Structures that allow both uninterrupted panoramas of the surrounding nature and a great design are sometimes found in the most magnificent places. Evolver by Alice Studio is one of those structures: a spiralling viewing platform constructed in Zermatt, Switzerland as a project belonging to a group of students from the Ecole Polytechnique Fédérale de Lausanne(EPFL).
Twenty-four wooden frames form the structural spine of the project and an uninterrupted slit travels along a tubular path to offer a continuous 720 degree route with astonishing panoramas of the nearby Stelli lake and the surrounding mountains. Through the parallel wooden slats, the visitor can catch glimpses of the landscape. The framed view differs depending on the visitor’s vantage point.
From Alice Studio about Evolver —
Evolver is an inhabitable sculpture erected for the Zermatt Festival, the renowned annual event for Chamber Music featuring the Berlin Philharmonics and many others.

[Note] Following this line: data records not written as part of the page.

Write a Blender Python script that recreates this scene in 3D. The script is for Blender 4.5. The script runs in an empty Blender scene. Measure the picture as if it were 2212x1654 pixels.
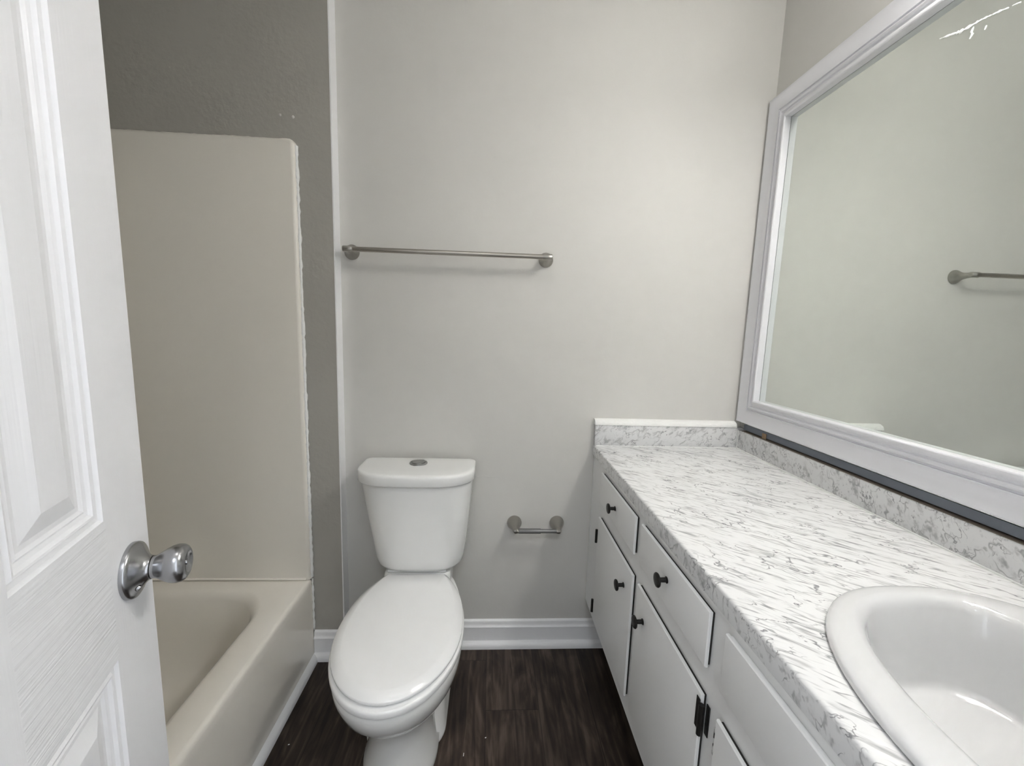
import bpy, bmesh, math, random
from mathutils import Vector, Matrix

random.seed(7)
S = bpy.context.scene
COL = S.collection

# ------------------------------------------------------------------ camera
cam_d = bpy.data.cameras.new('camera')
cam = bpy.data.objects.new('camera', cam_d)
COL.objects.link(cam)
R = Vector((0.99825492, -0.05020371, 0.03109198))
U = Vector((-0.02425154, 0.13153235, 0.99101519))
F = Vector((0.05384224, 0.99003981, -0.13008529))
cam.matrix_world = Matrix(((R.x, U.x, -F.x, 0), (R.y, U.y, -F.y, 0), (R.z, U.z, -F.z, 1.30), (0, 0, 0, 1)))
cam_d.sensor_fit = 'HORIZONTAL'
cam_d.sensor_width = 36.0
cam_d.lens = 862.1 / 2212 * 36.0
cam_d.clip_start = 0.01
S.camera = cam

# ------------------------------------------------------------------ world and exposure
wd = bpy.data.worlds.new('world')
S.world = wd
wd.use_nodes = True
wd.node_tree.nodes['Background'].inputs[0].default_value = (0.86, 0.92, 1.0, 1)
wd.node_tree.nodes['Background'].inputs[1].default_value = 2.1
S.view_settings.view_transform = 'Standard'
S.view_settings.look = 'None'
S.view_settings.gamma = 1
S.view_settings.exposure = 0.46
S.view_settings.use_curve_mapping = False
S.cycles.sample_clamp_indirect = 0.0
S.cycles.caustics_reflective = True
S.cycles.max_bounces = 8
S.cycles.diffuse_bounces = 5
LAMP = 47.0           # strength of each bulb of the vanity light
GLOW = 21.0           # strength of the frosted shades round the bulbs
FILL_DOME = 5.0           # unseen fill light added on the bathroom ceiling
FILL_HALL = 30.0           # unseen fill light added in the hallway behind the doorway

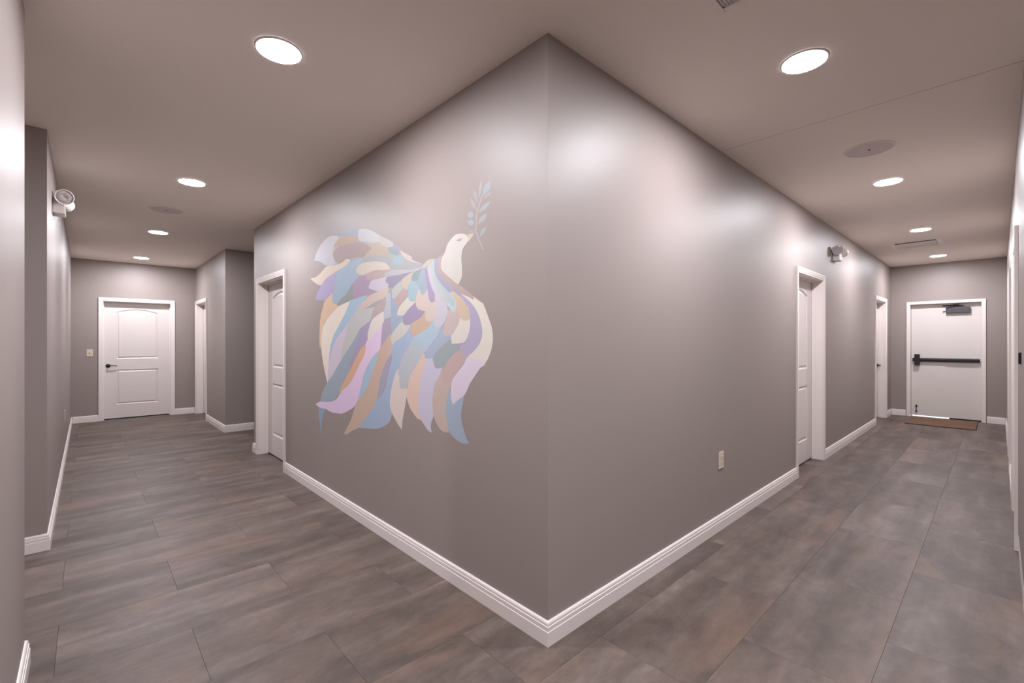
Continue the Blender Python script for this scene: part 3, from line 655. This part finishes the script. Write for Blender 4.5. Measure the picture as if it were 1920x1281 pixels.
 ('feather', (0.348, 0.411, 0.492), 1, [2144,1094,2121,1058,2108,1014,2095,1004,2048,1034,1998,1062,2012,1009,2026,956,2019,912,1998,868,1976,831,1953,807,2018,797,2105,822,2144,858,2170,908,2178,953,2170,1015]),
 ('feather', (0.512, 0.402, 0.352), 2, [2177,1218,2099,1229,2099,1143,2121,1107,2136,1087,2150,1055,2167,1008,2172,946,2162,902,2144,858,2142,837,2190,834,2231,846,2273,880,2297,916,2313,962,2310,1010,2300,1067,2281,1123,2253,1164,2217,1199]),
 ('feather', (0.505, 0.371, 0.353), 3, [2036,1316,2006,1298,1958,1279,2002,1243,2039,1209,2076,1170,2105,1140,2115,1119,2157,1112,2210,1120,2217,1189,2184,1214,2164,1230,2124,1266,2086,1293]),
 ('feather', (0.668, 0.493, 0.407), 1, [2415,1287,2389,1271,2377,1253,2381,1214,2419,1164,2434,1097,2457,1042,2465,979,2457,914,2426,874,2473,874,2520,898,2569,935,2598,975,2612,1008,2600,1064,2573,1130,2524,1179,2457,1241]),
 ('feather', (0.538, 0.498, 0.59), 4, [2392,1257,2322,1261,2301,1257,2287,1218,2245,1200,2204,1206,2228,1170,2257,1133,2280,1115,2300,1059,2310,1010,2307,955,2300,912,2317,882,2328,848,2317,811,2359,820,2404,850,2438,875,2467,912,2474,978,2463,1045,2440,1113,2428,1163,2389,1214]),
 ('feather', (0.669, 0.565, 0.507), 5, [2720,1179,2700,1136,2687,1076,2670,1051,2619,1059,2604,1051,2610,1004,2627,946,2648,883,2665,829,2669,777,2722,808,2776,850,2817,890,2833,943,2820,1012,2787,1087,2758,1138]),
 ('feather', (0.451, 0.47, 0.492), 6, [2500,1398,2552,1356,2610,1307,2661,1258,2697,1203,2722,1135,2709,1136,2696,1057,2678,1047,2619,1056,2585,1104,2552,1153,2496,1202,2457,1241,2407,1287,2366,1308,2280,1376,2273,1423]),
 ('feather', (0.398, 0.486, 0.542), 7, [2508,1392,2389,1432,2315,1478,2259,1462,2210,1443,2252,1392,2312,1350,2374,1308,2434,1317,2496,1321,2560,1350]),
 ('feather', (0.413, 0.326, 0.281), 1, [2111,1402,2099,1390,2099,1379,2118,1375]),
 ('feather', (0.313, 0.352, 0.354), 5, [2124,1383,2111,1353,2030,1353,1982,1362,2018,1338,2030,1312,2095,1289,2134,1262,2174,1222,2204,1205,2245,1199,2280,1202,2295,1226,2312,1261,2269,1297,2221,1329,2167,1356]),
 ('feather', (0.355, 0.405, 0.486), 8, [2224,1446,2190,1414,2177,1399,2115,1394,2115,1375,2160,1356,2214,1329,2264,1297,2300,1263,2322,1256,2385,1252,2394,1271,2374,1308,2315,1352,2262,1392]),
 ('feather', (0.41, 0.356, 0.472), 6, [2061,1631,2018,1617,1982,1592,1929,1556,1889,1515,1861,1475,1843,1433,1840,1391,1860,1355,1889,1323,1932,1290,1961,1276,2012,1292,2033,1314,2027,1338,1987,1360,1958,1403,1944,1446,1949,1482,1958,1518,1982,1552,2018,1591]),
 ('feather', (0.67, 0.619, 0.54), 7, [2036,1626,1970,1603,1920,1581,1917,1599,1844,1559,1836,1558,1811,1518,1789,1476,1764,1428,1756,1373,1764,1326,1784,1285,1805,1257,1850,1222,1964,1241,1961,1277,1928,1295,1882,1328,1855,1359,1842,1391,1844,1433,1866,1486,1906,1537,1958,1580]),
 ('feather', (0.653, 0.565, 0.636), 8, [1805,1257,1855,1220,1900,1176,1946,1129,1974,1088,1998,1061,2048,1034,2097,1003,2110,1014,2121,1050,2118,1107,2105,1142,2067,1178,2006,1228,1964,1276,1923,1267]),
 ('feather', (0.646, 0.596, 0.533), 9, [2039,1498,2024,1485,1987,1473,1945,1482,1944,1439,1957,1400,1987,1359,2030,1348,2113,1344,2116,1390,2080,1422,2055,1453]),
 ('feather', (0.559, 0.436, 0.327), 10, [2144,1640,2099,1642,2055,1622,2012,1591,1976,1552,1961,1544,1948,1514,1946,1478,1987,1470,2033,1487,2058,1523,2080,1562,2105,1601]),
 ('feather', (0.506, 0.418, 0.387), 11, [2157,1539,2111,1530,2073,1535,2045,1508,2035,1498,2047,1456,2080,1423,2111,1395,2184,1392,2200,1414,2187,1453,2160,1498]),
 ('feather', (0.53, 0.386, 0.28), 8, [2562,1458,2544,1475,2480,1492,2434,1508,2381,1545,2374,1502,2352,1481,2312,1476,2341,1449,2387,1429,2463,1409,2503,1393,2544,1396,2562,1412]),
 ('feather', (0.553, 0.528, 0.469), 9, [2814,1397,2758,1439,2665,1491,2640,1469,2556,1464,2608,1419,2676,1382,2747,1360,2796,1332,2814,1361]),
 ('feather', (0.337, 0.277, 0.382), 10, [2657,1524,2602,1560,2544,1587,2500,1607,2473,1581,2457,1563,2389,1547,2432,1512,2480,1493,2544,1474,2569,1464,2635,1465,2655,1495]),
 ('feather', (0.569, 0.475, 0.422), 11, [2473,1701,2434,1661,2404,1654,2374,1676,2352,1654,2330,1617,2308,1595,2273,1593,2248,1552,2255,1509,2297,1481,2365,1479,2389,1503,2383,1543,2426,1548,2473,1562,2498,1592,2496,1636]),
 ('feather', (0.466, 0.53, 0.518), 12, [2217,1640,2150,1638,2099,1612,2070,1572,2070,1535,2095,1523,2118,1530,2150,1562]),
 ('feather', (0.408, 0.472, 0.494), 13, [2330,1823,2290,1843,2276,1818,2281,1771,2255,1725,2207,1682,2147,1642,2099,1604,2083,1577,2086,1559,2124,1561,2164,1601,2194,1638,2248,1681,2290,1721,2319,1775]),
 ('feather', (0.483, 0.477, 0.451), 14, [2370,1805,2326,1822,2314,1775,2285,1720,2243,1677,2189,1634,2160,1593,2154,1555,2190,1557,2221,1586,2262,1639,2305,1702,2341,1746]),
 ('feather', (0.515, 0.485, 0.525), 15, [2363,1800,2337,1785,2314,1735,2285,1685,2243,1634,2211,1589,2177,1587,2160,1563,2152,1528,2169,1490,2202,1452,2257,1440,2290,1453,2290,1495,2262,1533,2266,1573,2283,1605,2301,1623,2321,1672,2341,1718]),
 ('feather', (0.607, 0.565, 0.479), 11, [2729,1530,2729,1555,2697,1590,2629,1626,2569,1658,2500,1607,2543,1585,2600,1558,2651,1527]),
 ('feather', (0.451, 0.333, 0.323), 3, [2657,1711,2593,1665,2640,1640,2700,1592,2762,1609,2771,1647,2704,1682]),
 ('feather', (0.455, 0.454, 0.426), 4, [2805,1704,2749,1732,2678,1752,2644,1710,2703,1680,2765,1645,2805,1654]),
 ('feather', (0.508, 0.443, 0.362), 14, [2687,1747,2627,1778,2532,1797,2548,1767,2561,1730,2606,1687,2652,1709]),
 ('feather', (0.335, 0.447, 0.469), 15, [2581,1728,2544,1748,2500,1737,2461,1719,2467,1684,2487,1644,2512,1612,2561,1614,2587,1634,2587,1686]),
 ('feather', (0.278, 0.317, 0.329), 16, [2546,1745,2540,1775,2496,1795,2411,1810,2430,1776,2461,1748,2504,1735]),
 ('feather', (0.325, 0.383, 0.426), 17, [2423,1808,2385,1801,2370,1749,2363,1708,2370,1672,2404,1647,2434,1652,2457,1702,2498,1719,2465,1750]),
 ('feather', (0.373, 0.296, 0.409), 18, [2407,1802,2370,1805,2355,1755,2336,1713,2312,1671,2285,1637,2289,1602,2315,1587,2344,1609,2359,1651,2372,1708,2387,1759]),
 ('feather', (0.343, 0.323, 0.395), 14, [2290,1843,2234,1853,2248,1814,2248,1775,2214,1736,2154,1696,2095,1660,2051,1631,2006,1590,2042,1610,2099,1641,2137,1637,2190,1675,2246,1716,2281,1759,2288,1800]),
 ('feather', (0.413, 0.327, 0.299), 15, [2239,1852,2207,1861,2216,1826,2214,1779,2180,1752,2121,1715,2058,1680,2000,1649,1920,1602,1914,1580,1970,1602,2030,1622,2092,1659,2157,1695,2219,1736,2253,1776,2253,1815]),
 ('shoulder', (0.469, 0.424, 0.379), 19, [2423,1815,2404,1830,2374,1846,2337,1850,2276,1846,2300,1836,2328,1820,2365,1812,2396,1806]),
 ('head', (0.541, 0.507, 0.45), 16, [2217,1779,2219,1819,2204,1851,2177,1874,2157,1910,2124,1935,2080,1954,2030,1953,1988,1942,1961,1923,1957,1904,1976,1889,2006,1867,2015,1847,2021,1812,2015,1767,2015,1719,2036,1688,2055,1676,2124,1715,2184,1752]),
 ('beak', (0.482, 0.4, 0.308), 17, [1976,1932,1946,1938,1909,1932,1922,1916,1945,1901,1961,1892,1958,1911]),
 ('eye', (0.339, 0.307, 0.359), 17, [2071,1922,2042,1927,2004,1925,2021,1918,2030,1911,2055,1915]),
 ('stem', (0.429, 0.332, 0.312), 0, [1830,1836,1855,1877,1876,1913,1892,1938,1889,1960,1888,1988,1883,2032,1867,2060,1848,2101,1826,2124,1835,2128,1857,2105,1876,2064,1892,2035,1898,1990,1899,1962,1902,1939,1885,1912,1864,1876,1838,1835]),
 ('leaf', (0.31, 0.314, 0.321), 0, [1876,2070,1878,2095,1881,2119,1892,2142,1914,2171,1915,2143,1909,2121,1894,2096]),
 ('leaf', (0.345, 0.318, 0.299), 1, [1887,2044,1892,2066,1899,2087,1914,2106,1941,2129,1938,2104,1929,2085,1909,2065]),
 ('leaf', (0.348, 0.333, 0.322), 0, [1869,2104,1857,2128,1846,2152,1844,2175,1847,2207,1862,2181,1869,2159,1870,2132]),
 ('leaf', (0.311, 0.326, 0.332), 1, [1845,2109,1815,2120,1788,2133,1777,2151,1773,2181,1810,2171,1830,2157,1839,2134]),
 ('leaf', (0.343, 0.305, 0.299), 0, [1841,2096,1819,2098,1797,2102,1782,2108,1767,2121,1793,2119,1811,2115,1827,2106]),
 ('leaf', (0.317, 0.351, 0.358), 0, [1875,2035,1843,2039,1813,2044,1793,2055,1775,2074,1812,2071,1836,2065,1856,2051]),
 ('leaf', (0.323, 0.345, 0.324), 0, [1880,1975,1851,1980,1825,1986,1811,1998,1802,2019,1836,2016,1856,2009,1869,1993]),
 ('leaf', (0.321, 0.336, 0.321), 0, [1865,1903,1845,1912,1826,1922,1817,1934,1813,1954,1837,1945,1852,1936,1859,1920]),
 ('leaf', (0.307, 0.294, 0.311), 1, [1891,1933,1905,1943,1919,1952,1934,1955,1955,1957,1940,1944,1927,1938,1909,1935]),
 ('leaf', (0.305, 0.314, 0.345), 2, [1875,1908,1875,1918,1876,1928,1884,1935,1900,1944,1902,1933,1898,1925,1887,1916]),
 ('olive', (0.314, 0.343, 0.39), 0, [1915,2033,1917,2027,1922,2023,1930,2022,1940,2022,1950,2026,1958,2031,1964,2037,1966,2043,1964,2049,1958,2053,1950,2055,1940,2054,1930,2051,1922,2046,1917,2039]),
 ('olive', (0.312, 0.356, 0.382), 0, [1911,1991,1913,1985,1919,1981,1927,1979,1937,1980,1946,1983,1955,1988,1960,1994,1962,2001,1960,2006,1955,2010,1946,2012,1937,2011,1927,2008,1919,2003,1913,1997]),
]

mural = empty('wall_mural', (XM, 3.1, 0)); tag(mural, 'pastel painted bird with flowing feathers holding an olive sprig on grey wall', 'mural')
PAINT = {}
def paint(col):
    k = tuple(round(c, 3) for c in col)
    if k not in PAINT: PAINT[k] = simple('mural_paint', k, rough=0.48, spec=0.55, bump=0.06, bscale=180, var=0.03, vscale=14)
    return PAINT[k]
def smooth_loop(pts, n=4):
    P = [Vector(p) for p in pts]; k = len(P); out = []
    sharp = []
    for i in range(k):
        a, b = (P[i]-P[i-1]), (P[(i+1) % k]-P[i])
        sharp.append(a.length > 1e-6 and b.length > 1e-6 and a.angle(b) > math.radians(62))
    for i in range(k):
        p1, p2 = P[i], P[(i+1) % k]
        p0 = p1 if sharp[i] else P[i-1]
        p3 = p2 if sharp[(i+1) % k] else P[(i+2) % k]
        for s in range(n):
            t = s/n
            out.append(0.5*((2*p1) + (p2-p0)*t + (2*p0-5*p1+4*p2-p3)*t*t + (3*p1-p0-3*p2+p3)*t*t*t))
    return out
for nm, alb, layer, flat in MURAL:
    pts = [(flat[j]/1000-3.1, flat[j+1]/1000) for j in range(0, len(flat), 2)]
    loop = smooth_loop(pts)
    bm = bmesh.new(); x = -0.00030 - 0.00003*layer
    vs_ = [bm.verts.new((x, y, z)) for y, z in loop]
    es = [bm.edges.new((vs_[j], vs_[(j+1) % len(vs_)])) for j in range(len(vs_))]
    bmesh.ops.triangle_fill(bm, use_beauty=True, use_dissolve=False, edges=es)
    for f in bm.faces:
        f.normal_update()
        if f.normal.x > 0: f.normal_flip()
    o = mesh_obj(nm, bm, paint(alb), mural, fix=False)
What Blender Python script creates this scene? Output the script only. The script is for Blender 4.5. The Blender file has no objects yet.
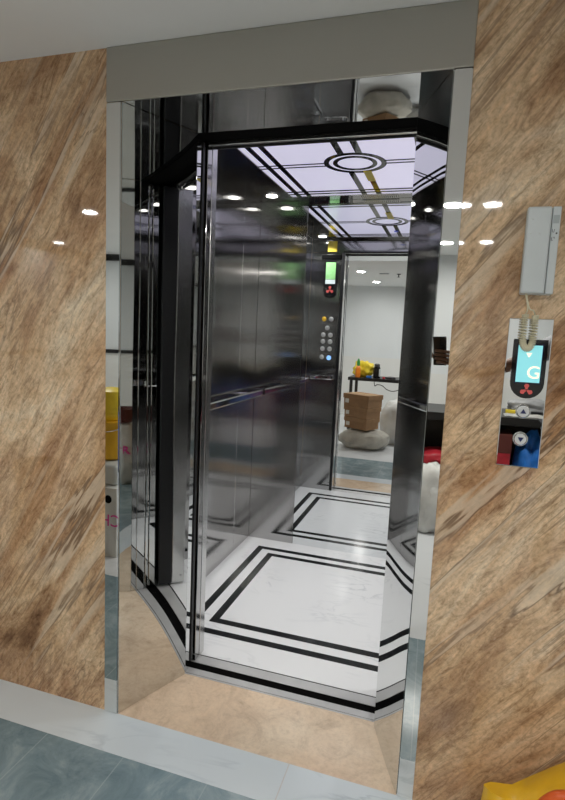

As an architectural artifact Evolver intervenes spatially on the panorama surrounding Zermatt and was designed and executed by a team of 2nd year architecture students from the ALICE studio at EPFL in Lausanne, Switzerland. In an effort to take full advantage of the site’s extensive and astounding views, the project sits strategically next to the lake Stelli at an altitude of 2536m.
Its structure mainly consists of a succession of 24 rotating frames supporting an enclosed space that visitors are encouraged to enter. As he or she progresses through the space, a concealed but uninterrupted 720° movement is unraveling along a transformed panorama.
This transformation occurs while inside a person is moving along a selective string of openings only to be caught peeling off a sequence of unexpected views from the original landscape. Wobbling below and above a distant horizon, ground and sky have been re-orchestrated into an orbiting panorama by a journey that has already culminated to where it started: A loophole on the skyline.